6. Treatment of Interest Income as "Income from Other Sources" and Netting of Interest Expenditure:
The AO treated interest income as "income from other sources," excluding it from business profits for section 80HHC deduction. The CIT(A) upheld this treatment. The Tribunal remanded the issue to the AO for verification and re-computation, following the Delhi High Court decision in Shriram Honda Power Equipment, which mandates netting of interest expenditure against interest income.

7. Disallowance of Deduction under Section 80IA for the Captive Power Generating Unit:
The AO computed profits of the power generating unit using the rate at which power was supplied by the State Electricity Board, not the rate adopted by the assessee. The CIT(A) upheld this approach. The Tribunal dismissed the assessee's appeal, following its decision in the assessee's case for Assessment Year 2006-07, which held that the market rate for power should be the rate at which it is supplied by the State Electricity Board.

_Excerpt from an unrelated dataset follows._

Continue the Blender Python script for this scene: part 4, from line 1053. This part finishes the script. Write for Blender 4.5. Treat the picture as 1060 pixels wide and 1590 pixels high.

8. Levy of Interest under Section 234D:
The AO levied interest under section 234D, which the CIT(A) upheld. The Tribunal confirmed the levy, following the amendment by the Finance Act, 2012, which made section 234D applicable retrospectively to assessment years before 1st June 2003, if the assessment was completed after that date.

Conclusion:
The Tribunal upheld the CIT(A)'s decisions on royalty expenses, model fee, and software expenditure, following consistency and previous rulings. It remanded the issues of transfer pricing adjustment and DEPB benefit deduction to the AO for verification and re-adjudication. The Tribunal confirmed the AO's treatment of interest income and the disallowance of section 80IA deduction, following established case law. It also upheld the levy of interest under section 234D, following the retrospective amendment. The appeals were partly allowed for statistical purposes.